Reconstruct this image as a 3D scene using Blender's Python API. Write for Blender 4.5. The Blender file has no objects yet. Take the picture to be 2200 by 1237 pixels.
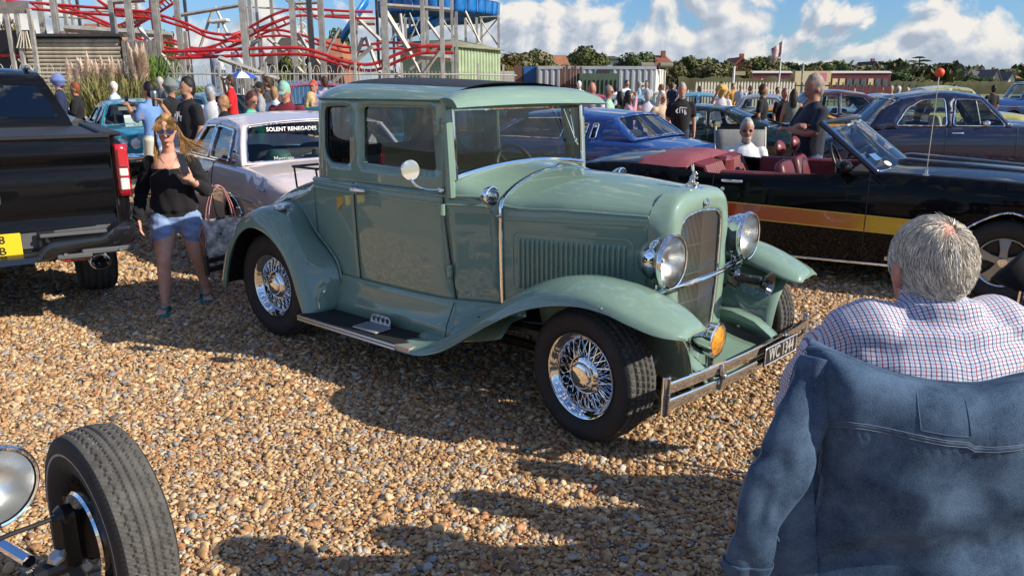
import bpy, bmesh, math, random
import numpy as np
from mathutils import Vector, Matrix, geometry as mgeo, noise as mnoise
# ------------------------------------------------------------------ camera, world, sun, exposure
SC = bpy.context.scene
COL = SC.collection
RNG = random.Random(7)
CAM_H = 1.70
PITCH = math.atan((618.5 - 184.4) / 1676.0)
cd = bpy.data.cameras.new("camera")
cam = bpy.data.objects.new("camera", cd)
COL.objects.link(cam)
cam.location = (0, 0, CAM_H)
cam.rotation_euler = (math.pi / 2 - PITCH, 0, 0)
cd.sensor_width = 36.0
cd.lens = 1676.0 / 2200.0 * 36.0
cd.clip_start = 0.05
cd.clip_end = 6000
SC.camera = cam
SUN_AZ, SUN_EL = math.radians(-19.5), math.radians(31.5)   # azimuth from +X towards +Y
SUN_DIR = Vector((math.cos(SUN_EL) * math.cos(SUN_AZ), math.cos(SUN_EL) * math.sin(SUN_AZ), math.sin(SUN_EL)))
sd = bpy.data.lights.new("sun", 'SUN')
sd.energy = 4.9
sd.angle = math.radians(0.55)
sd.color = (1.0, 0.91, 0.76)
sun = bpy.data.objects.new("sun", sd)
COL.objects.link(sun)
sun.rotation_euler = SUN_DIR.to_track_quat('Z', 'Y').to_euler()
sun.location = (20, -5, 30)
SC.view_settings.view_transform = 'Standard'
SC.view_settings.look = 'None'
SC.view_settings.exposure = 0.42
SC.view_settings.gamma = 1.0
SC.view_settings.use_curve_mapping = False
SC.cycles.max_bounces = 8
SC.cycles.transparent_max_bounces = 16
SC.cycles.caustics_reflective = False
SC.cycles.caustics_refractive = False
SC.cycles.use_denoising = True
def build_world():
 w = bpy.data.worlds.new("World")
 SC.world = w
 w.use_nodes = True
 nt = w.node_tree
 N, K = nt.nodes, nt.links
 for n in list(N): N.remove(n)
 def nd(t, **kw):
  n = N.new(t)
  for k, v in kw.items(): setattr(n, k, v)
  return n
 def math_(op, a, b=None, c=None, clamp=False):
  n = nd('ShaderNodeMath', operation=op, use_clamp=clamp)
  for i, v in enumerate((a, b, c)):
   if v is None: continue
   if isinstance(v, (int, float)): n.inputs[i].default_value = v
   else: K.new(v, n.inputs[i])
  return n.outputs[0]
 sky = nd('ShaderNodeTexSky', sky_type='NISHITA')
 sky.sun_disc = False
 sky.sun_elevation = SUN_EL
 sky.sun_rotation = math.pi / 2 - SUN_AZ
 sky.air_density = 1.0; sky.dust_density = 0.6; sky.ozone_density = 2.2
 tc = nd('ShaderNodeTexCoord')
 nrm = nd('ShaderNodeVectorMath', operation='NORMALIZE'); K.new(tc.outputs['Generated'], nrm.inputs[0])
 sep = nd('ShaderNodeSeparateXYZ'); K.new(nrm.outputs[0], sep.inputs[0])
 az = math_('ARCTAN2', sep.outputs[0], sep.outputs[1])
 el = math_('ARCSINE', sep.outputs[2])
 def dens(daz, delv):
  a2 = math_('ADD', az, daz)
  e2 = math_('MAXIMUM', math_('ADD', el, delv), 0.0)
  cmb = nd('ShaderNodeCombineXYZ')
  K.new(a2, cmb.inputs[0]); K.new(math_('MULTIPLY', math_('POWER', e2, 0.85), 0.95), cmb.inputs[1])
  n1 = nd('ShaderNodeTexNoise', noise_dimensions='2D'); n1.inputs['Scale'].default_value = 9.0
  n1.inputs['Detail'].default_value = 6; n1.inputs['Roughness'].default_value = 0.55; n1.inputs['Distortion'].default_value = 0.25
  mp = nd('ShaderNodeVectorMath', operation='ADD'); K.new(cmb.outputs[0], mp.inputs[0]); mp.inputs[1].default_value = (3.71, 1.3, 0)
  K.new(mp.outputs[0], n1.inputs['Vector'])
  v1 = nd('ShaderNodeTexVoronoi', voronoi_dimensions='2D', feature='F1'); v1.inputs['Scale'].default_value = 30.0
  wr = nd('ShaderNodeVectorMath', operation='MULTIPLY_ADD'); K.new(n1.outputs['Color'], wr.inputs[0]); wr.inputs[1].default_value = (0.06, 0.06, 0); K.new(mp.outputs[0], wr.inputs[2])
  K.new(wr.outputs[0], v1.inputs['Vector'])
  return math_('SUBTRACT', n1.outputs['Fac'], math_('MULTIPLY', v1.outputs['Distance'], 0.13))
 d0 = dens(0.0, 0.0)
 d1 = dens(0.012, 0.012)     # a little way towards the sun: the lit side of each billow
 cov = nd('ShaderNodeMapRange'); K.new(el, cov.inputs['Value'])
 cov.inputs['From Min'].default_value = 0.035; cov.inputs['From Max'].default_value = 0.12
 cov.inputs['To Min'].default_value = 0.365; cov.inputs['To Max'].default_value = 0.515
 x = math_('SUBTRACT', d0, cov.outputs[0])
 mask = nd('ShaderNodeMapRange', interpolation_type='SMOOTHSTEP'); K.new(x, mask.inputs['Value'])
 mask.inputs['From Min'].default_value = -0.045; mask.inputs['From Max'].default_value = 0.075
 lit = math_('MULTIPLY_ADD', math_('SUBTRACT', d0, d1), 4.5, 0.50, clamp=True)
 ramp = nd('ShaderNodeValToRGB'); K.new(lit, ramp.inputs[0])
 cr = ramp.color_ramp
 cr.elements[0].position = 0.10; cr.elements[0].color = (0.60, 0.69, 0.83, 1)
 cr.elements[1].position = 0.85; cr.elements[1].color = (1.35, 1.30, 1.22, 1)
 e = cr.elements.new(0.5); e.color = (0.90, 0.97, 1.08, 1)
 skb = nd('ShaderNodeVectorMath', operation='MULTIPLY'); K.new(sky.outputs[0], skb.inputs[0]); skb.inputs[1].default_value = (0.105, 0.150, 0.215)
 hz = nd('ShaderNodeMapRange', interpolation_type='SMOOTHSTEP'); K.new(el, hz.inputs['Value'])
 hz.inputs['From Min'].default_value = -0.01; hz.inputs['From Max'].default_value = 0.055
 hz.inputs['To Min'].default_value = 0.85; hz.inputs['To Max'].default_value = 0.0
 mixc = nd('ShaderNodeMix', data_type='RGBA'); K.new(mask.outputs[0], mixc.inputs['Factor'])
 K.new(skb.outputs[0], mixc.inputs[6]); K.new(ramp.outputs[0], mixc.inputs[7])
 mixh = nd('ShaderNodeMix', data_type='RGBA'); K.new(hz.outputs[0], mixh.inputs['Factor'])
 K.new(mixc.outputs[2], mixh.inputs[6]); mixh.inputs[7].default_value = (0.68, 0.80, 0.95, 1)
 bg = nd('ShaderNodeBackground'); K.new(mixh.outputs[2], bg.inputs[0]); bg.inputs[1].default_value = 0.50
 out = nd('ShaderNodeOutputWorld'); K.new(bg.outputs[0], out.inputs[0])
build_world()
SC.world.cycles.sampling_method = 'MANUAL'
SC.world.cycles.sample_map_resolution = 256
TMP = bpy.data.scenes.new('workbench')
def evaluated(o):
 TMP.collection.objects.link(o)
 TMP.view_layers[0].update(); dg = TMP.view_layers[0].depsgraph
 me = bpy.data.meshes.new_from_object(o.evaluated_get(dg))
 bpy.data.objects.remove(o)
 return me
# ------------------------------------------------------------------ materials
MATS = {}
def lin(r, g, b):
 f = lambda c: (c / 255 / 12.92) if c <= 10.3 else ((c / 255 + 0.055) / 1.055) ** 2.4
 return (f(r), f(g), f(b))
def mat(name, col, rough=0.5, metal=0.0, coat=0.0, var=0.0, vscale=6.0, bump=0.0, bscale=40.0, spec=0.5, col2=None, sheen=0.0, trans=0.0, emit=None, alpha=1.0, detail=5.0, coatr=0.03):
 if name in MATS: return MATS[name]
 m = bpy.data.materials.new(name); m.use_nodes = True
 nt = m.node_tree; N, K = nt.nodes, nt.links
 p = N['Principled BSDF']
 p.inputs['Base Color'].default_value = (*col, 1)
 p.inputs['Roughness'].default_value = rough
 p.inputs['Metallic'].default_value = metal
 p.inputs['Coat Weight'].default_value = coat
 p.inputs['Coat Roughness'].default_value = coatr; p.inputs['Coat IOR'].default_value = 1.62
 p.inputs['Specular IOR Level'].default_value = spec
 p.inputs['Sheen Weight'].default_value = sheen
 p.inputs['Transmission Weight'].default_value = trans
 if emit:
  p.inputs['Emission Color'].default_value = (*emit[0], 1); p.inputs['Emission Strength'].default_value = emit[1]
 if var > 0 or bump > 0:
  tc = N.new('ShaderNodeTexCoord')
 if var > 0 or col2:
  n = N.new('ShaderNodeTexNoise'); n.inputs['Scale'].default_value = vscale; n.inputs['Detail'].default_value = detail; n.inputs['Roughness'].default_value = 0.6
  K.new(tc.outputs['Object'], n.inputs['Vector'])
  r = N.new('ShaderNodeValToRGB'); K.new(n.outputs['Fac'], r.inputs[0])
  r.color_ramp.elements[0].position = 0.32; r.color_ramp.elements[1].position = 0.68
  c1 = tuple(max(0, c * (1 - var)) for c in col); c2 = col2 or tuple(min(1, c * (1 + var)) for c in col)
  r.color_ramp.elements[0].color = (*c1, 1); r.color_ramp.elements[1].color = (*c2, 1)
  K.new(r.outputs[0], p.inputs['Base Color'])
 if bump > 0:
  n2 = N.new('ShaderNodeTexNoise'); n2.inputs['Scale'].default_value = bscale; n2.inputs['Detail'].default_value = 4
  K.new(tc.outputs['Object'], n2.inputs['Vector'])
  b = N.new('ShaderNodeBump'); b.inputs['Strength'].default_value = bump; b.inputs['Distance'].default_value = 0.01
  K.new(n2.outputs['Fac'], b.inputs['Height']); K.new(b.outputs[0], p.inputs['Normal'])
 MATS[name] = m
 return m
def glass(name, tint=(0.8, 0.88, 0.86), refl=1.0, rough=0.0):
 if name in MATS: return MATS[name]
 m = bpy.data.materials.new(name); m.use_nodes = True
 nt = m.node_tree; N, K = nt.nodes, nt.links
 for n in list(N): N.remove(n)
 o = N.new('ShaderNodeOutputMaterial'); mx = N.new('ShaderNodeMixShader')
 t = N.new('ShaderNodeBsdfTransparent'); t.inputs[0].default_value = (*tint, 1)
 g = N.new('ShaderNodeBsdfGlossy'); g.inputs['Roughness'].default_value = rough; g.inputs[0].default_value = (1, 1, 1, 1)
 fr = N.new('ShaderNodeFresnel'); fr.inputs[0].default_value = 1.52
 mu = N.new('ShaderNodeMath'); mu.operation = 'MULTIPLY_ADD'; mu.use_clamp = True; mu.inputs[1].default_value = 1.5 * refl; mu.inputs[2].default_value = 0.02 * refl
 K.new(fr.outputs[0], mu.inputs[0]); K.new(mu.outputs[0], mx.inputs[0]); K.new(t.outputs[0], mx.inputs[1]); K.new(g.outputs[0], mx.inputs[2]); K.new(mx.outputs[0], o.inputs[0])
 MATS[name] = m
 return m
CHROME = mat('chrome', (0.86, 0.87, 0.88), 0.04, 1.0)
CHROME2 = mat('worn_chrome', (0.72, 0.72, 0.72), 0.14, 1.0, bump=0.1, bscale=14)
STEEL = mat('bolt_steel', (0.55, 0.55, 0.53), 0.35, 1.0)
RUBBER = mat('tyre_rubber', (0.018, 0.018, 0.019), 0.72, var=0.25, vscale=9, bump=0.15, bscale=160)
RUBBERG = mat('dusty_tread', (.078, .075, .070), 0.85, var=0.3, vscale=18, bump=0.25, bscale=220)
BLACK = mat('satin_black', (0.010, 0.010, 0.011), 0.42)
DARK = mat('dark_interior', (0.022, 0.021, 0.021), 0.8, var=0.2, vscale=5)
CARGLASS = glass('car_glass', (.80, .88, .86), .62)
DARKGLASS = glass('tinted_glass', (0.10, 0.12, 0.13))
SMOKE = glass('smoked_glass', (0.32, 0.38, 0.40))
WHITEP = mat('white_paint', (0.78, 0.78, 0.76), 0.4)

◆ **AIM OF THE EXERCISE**
Go through the listing above and pull out each line containing the word "objects".

◆ **RESULT**
Reconstruct this image as a 3D scene using Blender's Python API. Write for Blender 4.5. The Blender file has no objects yet. Take the picture to be 2200 by 1237 pixels.
cam = bpy.data.objects.new("camera", cd)
COL.objects.link(cam)
sun = bpy.data.objects.new("sun", sd)
COL.objects.link(sun)
 TMP.collection.objects.link(o)
 bpy.data.objects.remove(o)